Cinematographer Robert Hunter interviews Hummingbirds player Robert Martens for Anthony Sneed’s stickball documentary in a shot overlooking Kituwah Mound. Anthony Sneed photo

It wasn’t part of life for Sneed, either, until he started playing while filming the documentary last year. Since then, he’s gotten stitches on his face, sprained his ankle and broken his back while on the stickball field. But he plans to keep playing. 

“I completely get why these men go out and play this insanely brutal game,” he said. “I totally understand it. It changed my perception of pain. It changed my perception of culture. It changed my perception of brotherhood.”

Underneath the uniquely Cherokee surface of the stickball game lies the universal humanity that Sneed hopes to show through his documentary. 

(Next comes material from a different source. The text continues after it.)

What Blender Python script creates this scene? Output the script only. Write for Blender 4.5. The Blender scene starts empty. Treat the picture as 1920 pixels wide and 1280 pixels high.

“From afar you would think we’re all cultural, we’re all warriors. We don’t say much. You have this exoticism around it,” he said. “But actually, we’re dudes that are talking about whatever, chewing tobacco and spitting out, talking about random, normal stuff. So there’s that component within this package, which is interesting to me, that contrast, and I think it keeps things interesting. Because I don’t want to see the obvious. I want that juxtaposition that is crucial for all good art.”

Culture is a multidimensional thing, and each person within a culture — whether Cherokee or something else — has their own story to tell. The more people telling those stories, the more complete they will be. Hensel, Walker and Sneed all realize this, and all hope their work in the studio will help wedge the door open so that more Native artists can walk through. 

“Now my purpose is to tell the stories that I want to tell, but always make sure that I’m helping indigenous people if I can in some way or another,” Sneed said, “whether it’s putting them behind the camera or in front of the camera.”